Just as the lithium market has the long-term decarbonisation/supply shortages working away in the background, so too does the rare earths space, one that the western world is determined to see China’s dominance of diminished.
And just like the lithium market, where lower prices are leading to a rebalancing after a short period of weaker demand and destocking, things look like they are on the improve in the near-term on the price front.
Macquarie said this week that the NdPr price bottomed at $US59.90/kg in July and has since moved higher to $US71.70/kg in September. It is not the $US100/kg-plus pricing for the magnet material that would really fire things up, but the trend could well be the friend of the beaten rare earth stocks in coming months.

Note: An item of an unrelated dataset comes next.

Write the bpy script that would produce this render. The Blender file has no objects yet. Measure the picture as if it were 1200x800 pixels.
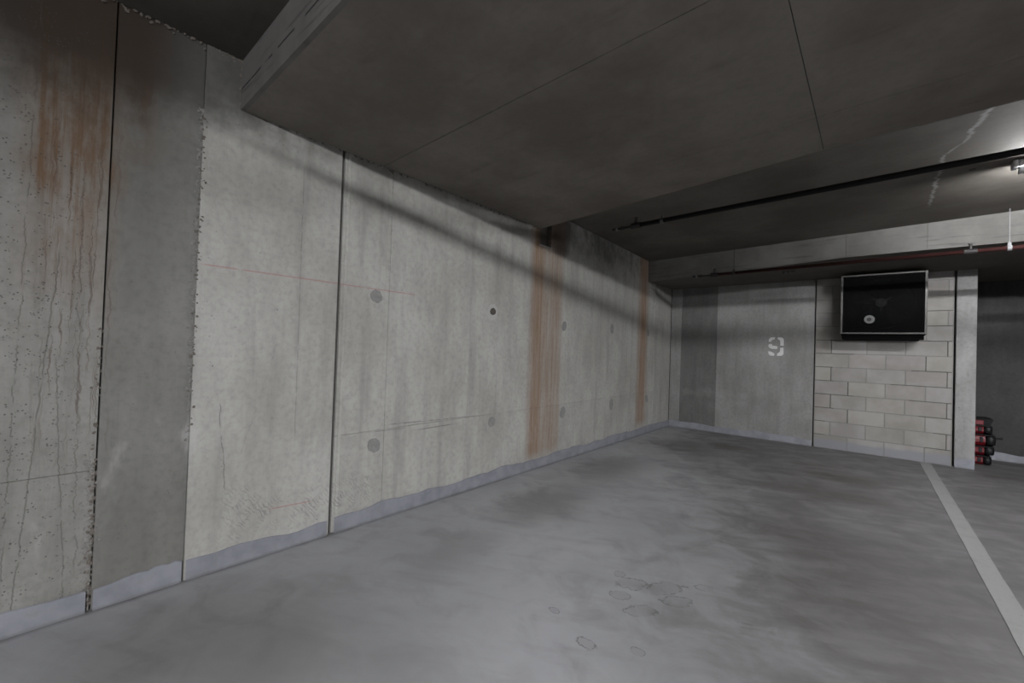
import bpy, bmesh, math, random
from mathutils import Vector, Matrix
random.seed(9)
S = bpy.context.scene
C = S.collection

# ------------------------------------------------------------------ camera
CAM = (2.828, -7.800, 1.324)
YAW, PITCH, ROLL, FPX = math.radians(40.49), math.radians(0.86), math.radians(1.93), 496.0
_f = Vector((-math.sin(YAW)*math.cos(PITCH), math.cos(YAW)*math.cos(PITCH), math.sin(PITCH)))
_r = Vector((math.cos(YAW), math.sin(YAW), 0)); _u = _r.cross(_f)
cr, sr = math.cos(ROLL), math.sin(ROLL)
_R, _U = cr*_r + sr*_u, -sr*_r + cr*_u
cd = bpy.data.cameras.new('camera'); cam = bpy.data.objects.new('camera', cd); C.objects.link(cam)
cd.sensor_width = 36; cd.lens = 36*FPX/1200; cd.clip_start = 0.02
cam.matrix_world = Matrix(((_R.x, _U.x, -_f.x, CAM[0]), (_R.y, _U.y, -_f.y, CAM[1]), (_R.z, _U.z, -_f.z, CAM[2]), (0, 0, 0, 1)))
S.camera = cam

# ------------------------------------------------------------------ world, exposure, lamp strength
w = bpy.data.worlds.new('world'); S.world = w; w.use_nodes = True
w.node_tree.nodes['Background'].inputs[0].default_value = (0.5, 0.5, 0.55, 1)
w.node_tree.nodes['Background'].inputs[1].default_value = 0.01
S.view_settings.view_transform = 'Standard'; S.view_settings.look = 'None'
S.view_settings.gamma = 1; S.view_settings.use_curve_mapping = False
S.view_settings.exposure = 0.0
TUBE = 480.0          # emission strength of the middle bay and aisle tubes
TUBE_NEAR = 1200.0    # the brighter row of fittings over the near bay, behind the viewer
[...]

Leverage to the improving price outlook rests with the junior explorers which, as is the case in the lithium space, are being relied on to come up with the new developments needed to meet the seemingly impossible task of matching future supply growth to demand growth.
CODRUS:
Codrus (ASX: CDR) is a relative newcomer to the rare earths space, only adding the Karloning clay-hosted project near Mukinbudin in WA’s wheatbelt to its existing portfolio of WA gold/nickel and US gold projects last year.
Karloning has quickly developed a following in Perth circles, although Codrus’ low market cap on a 6.3c share price suggests the market wants to see more confirming work before getting too excited.
It has been a great start at Karloning, with a maiden drilling program returning thick, near-surface and high-grade hits. Best results reported recently included 20m grading 1,503ppm total rare earth oxides from 8m in the clay zone.
But it was a standout 29m hit grading 5,915ppm from 12m in the weathered granite zone below the clay zone that really got the excitement going.
Feldspar and quartz for the construction industry has been mined in a quarry at Karloning historically, with the pegmatite host – suspected to have a 1.5km strike length - being of the niobium-yttrium-fluorine type.
Additional AC drilling is being planned, and samples have been collected for the all-important leaching test work on the clay zone mineralisation.